Disentangling chemical effects in ionic-liquid-based Cu leaching from chalcopyrite

Hydrometallurgical copper extraction from chalcopyrite is a slow and often incomplete process that relies on corrosive and environmentally unfriendly H2SO4-based leaching systems. Some ionic liquids (ILs), including imidazolium- and ammonium-based ILs, have previously been suggested as better performing alternatives, but at present it is not clear whether the leaching mechanism is different than in H2SO4-based lixiviants. Here, we study a range of different, structurally simple ILs using a robotic screening platform and other methods, to address this question.
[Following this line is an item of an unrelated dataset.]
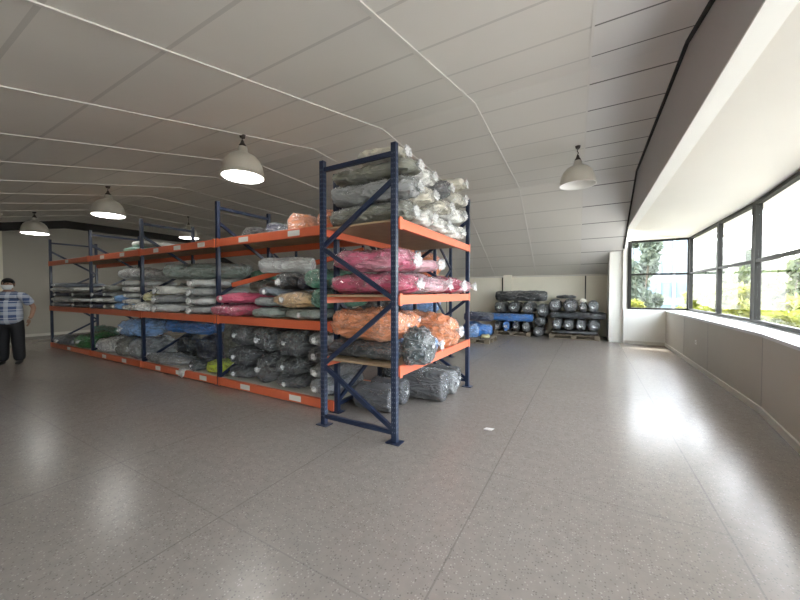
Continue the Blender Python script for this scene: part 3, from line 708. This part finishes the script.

Indeed, we do find differences between ILs, in that IL-based lixiviants with more polar cations (NH4+, K+, [C1Him]+) appear to show better extraction than those with less polar cations ([C2C1im]+, [C4C1im]+). However, none performed better than aqueous H2SO4, when corrected for differences in pH. Notably, results are qualitatively very similar: three leaching stages were seen in all cases, presumably involving leaching of a Fe rich/Cu poor layer first, followed by leaching of bulk chalcopyrite and eventually passivation. During the second stage, the apparent activation energies in aqueous NH4HSO4, and H2SO4 are similar in that both rates are first order with respect to the proton concentration in both cases. The leaching rate increases with stirring, suggesting some degree of mass transport-control on the leaching process. The poorer leaching performance for [C2C1im]HSO4 and [C4C1im]HSO4 is consistent with physical blocking of the mineral surface, presumably by the IL cation, in accordance with contact angle data.